• _AIM OF THE EXERCISE_:
Write the data out again exactly, dropping any images it holds.

━━━ DATA PROVIDED

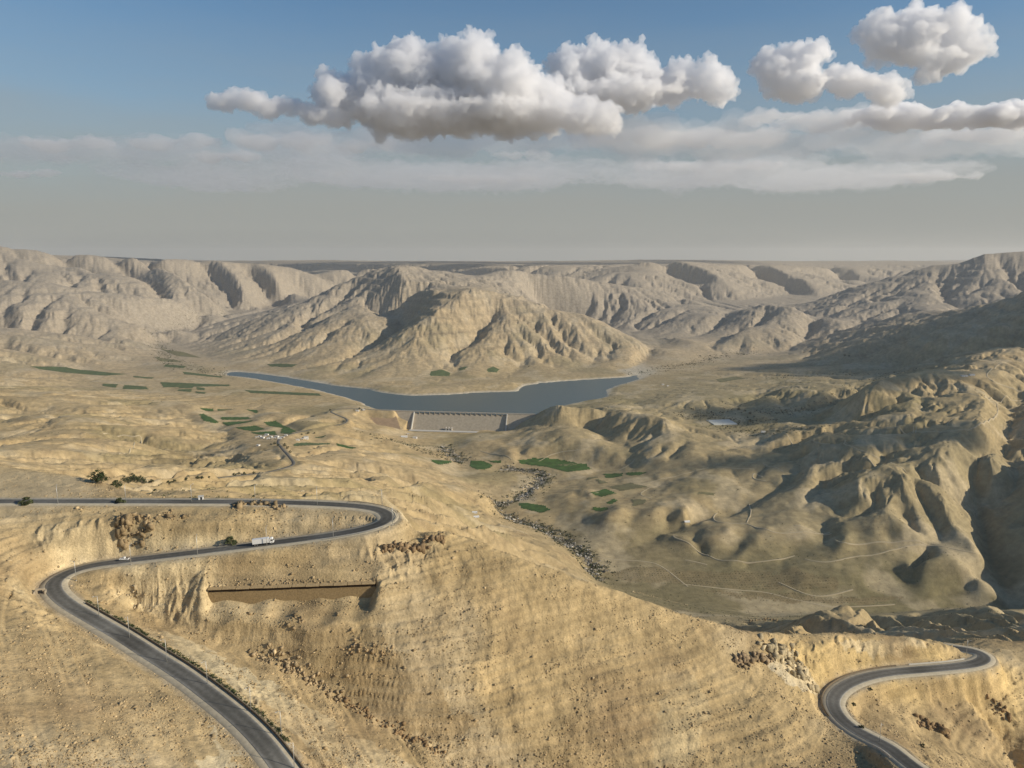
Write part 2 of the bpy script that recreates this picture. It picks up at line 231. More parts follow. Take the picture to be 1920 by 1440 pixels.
# ------------------------------------------------------------------ macro solve in (azimuth, ln r)
AZ0,AZ1=-math.radians(62),math.radians(62); LR0,LR1=math.log(100.),math.log(32000.)
def dens(P,st):
    out=[]
    for a,b in zip(P[:-1],P[1:]):
        n=max(2,int(np.linalg.norm(b-a)/(st*max(60,np.hypot(a[0],a[1]))))+1)
        t=np.linspace(0,1,n)[:,None]; out.append(a+(b-a)*t)
    return np.concatenate(out)
def spline(P,n=8):
    P=np.asarray(P,float); out=[]
    for i in range(len(P)-1):
        p0=P[max(i-1,0)];p1=P[i];p2=P[i+1];p3=P[min(i+2,len(P)-1)]
        for t in np.linspace(0,1,n,endpoint=False):
            out.append(.5*((2*p1)+(-p0+p2)*t+(2*p0-5*p1+4*p2-p3)*t*t+(-p0+3*p1-3*p2+p3)*t**3))
    out.append(P[-1]); return np.array(out)
RA=spline(ROAD_A); RB=spline(ROAD_B); RC=spline(ROAD_C)
def inpoly(x,y,P):
    ins=np.zeros(x.shape,bool); n=len(P)
    for i in range(n):
        x1,y1=P[i][0],P[i][1]; x2,y2=P[(i+1)%n][0],P[(i+1)%n][1]
        c=((y1>y)!=(y2>y)); 
        if abs(y2-y1)<1e-9: continue
        ins^=c&(x<(x2-x1)*(y-y1)/(y2-y1)+x1)
    return ins
pts=np.concatenate([dens(l,.0025) for l in L]+[dens(r,.0015) for r in (RA,RB,RC)]+[dens(np.vstack([LAKE,LAKE[:1]]),.0025)])
pr=np.hypot(pts[:,0],pts[:,1]); paz=np.arctan2(pts[:,0],pts[:,1]); plr=np.log(pr)
lx,ly=np.meshgrid(np.linspace(-1400,500,160),np.linspace(2600,4800,160))
def solve(NX,NY,init,its):
    u=(paz-AZ0)/(AZ1-AZ0)*(NX-1); v=(plr-LR0)/(LR1-LR0)*(NY-1)
    ok=(u>=0)&(u<=NX-1)&(v>=0)&(v<=NY-1)
    i=np.rint(u[ok]).astype(int); j=np.rint(v[ok]).astype(int)
    s=np.zeros((NY,NX));c=np.zeros((NY,NX)); np.add.at(s,(j,i),pts[ok,2]); np.add.at(c,(j,i),1)
    A,B=np.meshgrid(np.linspace(AZ0,AZ1,NX),np.exp(np.linspace(LR0,LR1,NY))); X=B*np.sin(A);Y=B*np.cos(A)
    m=inpoly(X,Y,LAKE)&(c==0); s[m]=-604; c[m]=1
    m=c>0; val=np.where(m,s/np.maximum(c,1),0)
    z=init.copy(); z[m]=val[m]
    for k in range(its):
        p=np.pad(z,1,mode='edge'); z=.25*(p[:-2,1:-1]+p[2:,1:-1]+p[1:-1,:-2]+p[1:-1,2:]); z[m]=val[m]
    return z
def up(z,NX,NY):
    a=np.linspace(0,z.shape[1]-1,NX); b=np.linspace(0,z.shape[0]-1,NY)
    i=np.minimum(a.astype(int),z.shape[1]-2); j=np.minimum(b.astype(int),z.shape[0]-2); fa=a-i; fb=(b-j)[:,None]
    return (z[j][:,i]*(1-fa)+z[j][:,i+1]*fa)*(1-fb)+(z[j+1][:,i]*(1-fa)+z[j+1][:,i+1]*fa)*fb
z=np.full((16,14),-400.)
for NX,NY,its in ((14,16,100),(28,36,150),(56,76,150),(112,156,150),(224,312,120),(448,624,80),(760,1200,60)):
    z=solve(NX,NY,up(z,NX,NY),its)
def blur(z,n):
    for k in range(n):
        p=np.pad(z,1,mode='edge'); z=.5*z+.125*(p[:-2,1:-1]+p[2:,1:-1]+p[1:-1,:-2]+p[1:-1,2:])
    return z
bl_=sst(560,760,np.exp(np.linspace(LR0,LR1,z.shape[0])))[:,None]; MZ=blur(z,4)*bl_+blur(z,14)*(1-bl_); MS=blur(MZ,24)
print('macro',time.time()-T0)
def macro(x,y,MZ=MZ):
    r=np.hypot(x,y); a=np.arctan2(x,y)
    u=np.clip((a-AZ0)/(AZ1-AZ0),0,1)*(MZ.shape[1]-1); v=np.clip((np.log(np.maximum(r,1))-LR0)/(LR1-LR0),0,1)*(MZ.shape[0]-1)
    i=np.minimum(u.astype(int),MZ.shape[1]-2); j=np.minimum(v.astype(int),MZ.shape[0]-2); fu=u-i; fv=v-j
    fu=fu.astype(np.float32); fv=fv.astype(np.float32)
    zz=(MZ[j,i]*(1-fu)+MZ[j,i+1]*fu)*(1-fv)+(MZ[j+1,i]*(1-fu)+MZ[j+1,i+1]*fu)*fv
    t=np.clip((r-3)/100,0,1); return np.where(r<103,-3+(zz+3)*t**.7,zz)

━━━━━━

• _RESPONSE TO THIS TASK_:
Write part 2 of the bpy script that recreates this picture. It picks up at line 231. More parts follow. Take the picture to be 1920 by 1440 pixels.
# ------------------------------------------------------------------ macro solve in (azimuth, ln r)
AZ0,AZ1=-math.radians(62),math.radians(62); LR0,LR1=math.log(100.),math.log(32000.)
def dens(P,st):
    out=[]
    for a,b in zip(P[:-1],P[1:]):
        n=max(2,int(np.linalg.norm(b-a)/(st*max(60,np.hypot(a[0],a[1]))))+1)
        t=np.linspace(0,1,n)[:,None]; out.append(a+(b-a)*t)
    return np.concatenate(out)
def spline(P,n=8):
    P=np.asarray(P,float); out=[]
    for i in range(len(P)-1):
        p0=P[max(i-1,0)];p1=P[i];p2=P[i+1];p3=P[min(i+2,len(P)-1)]
        for t in np.linspace(0,1,n,endpoint=False):
            out.append(.5*((2*p1)+(-p0+p2)*t+(2*p0-5*p1+4*p2-p3)*t*t+(-p0+3*p1-3*p2+p3)*t**3))
    out.append(P[-1]); return np.array(out)
RA=spline(ROAD_A); RB=spline(ROAD_B); RC=spline(ROAD_C)
def inpoly(x,y,P):
    ins=np.zeros(x.shape,bool); n=len(P)
    for i in range(n):
        x1,y1=P[i][0],P[i][1]; x2,y2=P[(i+1)%n][0],P[(i+1)%n][1]
        c=((y1>y)!=(y2>y)); 
        if abs(y2-y1)<1e-9: continue
        ins^=c&(x<(x2-x1)*(y-y1)/(y2-y1)+x1)
    return ins
pts=np.concatenate([dens(l,.0025) for l in L]+[dens(r,.0015) for r in (RA,RB,RC)]+[dens(np.vstack([LAKE,LAKE[:1]]),.0025)])
pr=np.hypot(pts[:,0],pts[:,1]); paz=np.arctan2(pts[:,0],pts[:,1]); plr=np.log(pr)
lx,ly=np.meshgrid(np.linspace(-1400,500,160),np.linspace(2600,4800,160))
def solve(NX,NY,init,its):
    u=(paz-AZ0)/(AZ1-AZ0)*(NX-1); v=(plr-LR0)/(LR1-LR0)*(NY-1)
    ok=(u>=0)&(u<=NX-1)&(v>=0)&(v<=NY-1)
    i=np.rint(u[ok]).astype(int); j=np.rint(v[ok]).astype(int)
    s=np.zeros((NY,NX));c=np.zeros((NY,NX)); np.add.at(s,(j,i),pts[ok,2]); np.add.at(c,(j,i),1)
    A,B=np.meshgrid(np.linspace(AZ0,AZ1,NX),np.exp(np.linspace(LR0,LR1,NY))); X=B*np.sin(A);Y=B*np.cos(A)
    m=inpoly(X,Y,LAKE)&(c==0); s[m]=-604; c[m]=1
    m=c>0; val=np.where(m,s/np.maximum(c,1),0)
    z=init.copy(); z[m]=val[m]
    for k in range(its):
        p=np.pad(z,1,mode='edge'); z=.25*(p[:-2,1:-1]+p[2:,1:-1]+p[1:-1,:-2]+p[1:-1,2:]); z[m]=val[m]
    return z
def up(z,NX,NY):
    a=np.linspace(0,z.shape[1]-1,NX); b=np.linspace(0,z.shape[0]-1,NY)
    i=np.minimum(a.astype(int),z.shape[1]-2); j=np.minimum(b.astype(int),z.shape[0]-2); fa=a-i; fb=(b-j)[:,None]
    return (z[j][:,i]*(1-fa)+z[j][:,i+1]*fa)*(1-fb)+(z[j+1][:,i]*(1-fa)+z[j+1][:,i+1]*fa)*fb
z=np.full((16,14),-400.)
for NX,NY,its in ((14,16,100),(28,36,150),(56,76,150),(112,156,150),(224,312,120),(448,624,80),(760,1200,60)):
    z=solve(NX,NY,up(z,NX,NY),its)
def blur(z,n):
    for k in range(n):
        p=np.pad(z,1,mode='edge'); z=.5*z+.125*(p[:-2,1:-1]+p[2:,1:-1]+p[1:-1,:-2]+p[1:-1,2:])
    return z
bl_=sst(560,760,np.exp(np.linspace(LR0,LR1,z.shape[0])))[:,None]; MZ=blur(z,4)*bl_+blur(z,14)*(1-bl_); MS=blur(MZ,24)
print('macro',time.time()-T0)
def macro(x,y,MZ=MZ):
    r=np.hypot(x,y); a=np.arctan2(x,y)
    u=np.clip((a-AZ0)/(AZ1-AZ0),0,1)*(MZ.shape[1]-1); v=np.clip((np.log(np.maximum(r,1))-LR0)/(LR1-LR0),0,1)*(MZ.shape[0]-1)
    i=np.minimum(u.astype(int),MZ.shape[1]-2); j=np.minimum(v.astype(int),MZ.shape[0]-2); fu=u-i; fv=v-j
    fu=fu.astype(np.float32); fv=fv.astype(np.float32)
    zz=(MZ[j,i]*(1-fu)+MZ[j,i+1]*fu)*(1-fv)+(MZ[j+1,i]*(1-fu)+MZ[j+1,i+1]*fu)*fv
    t=np.clip((r-3)/100,0,1); return np.where(r<103,-3+(zz+3)*t**.7,zz)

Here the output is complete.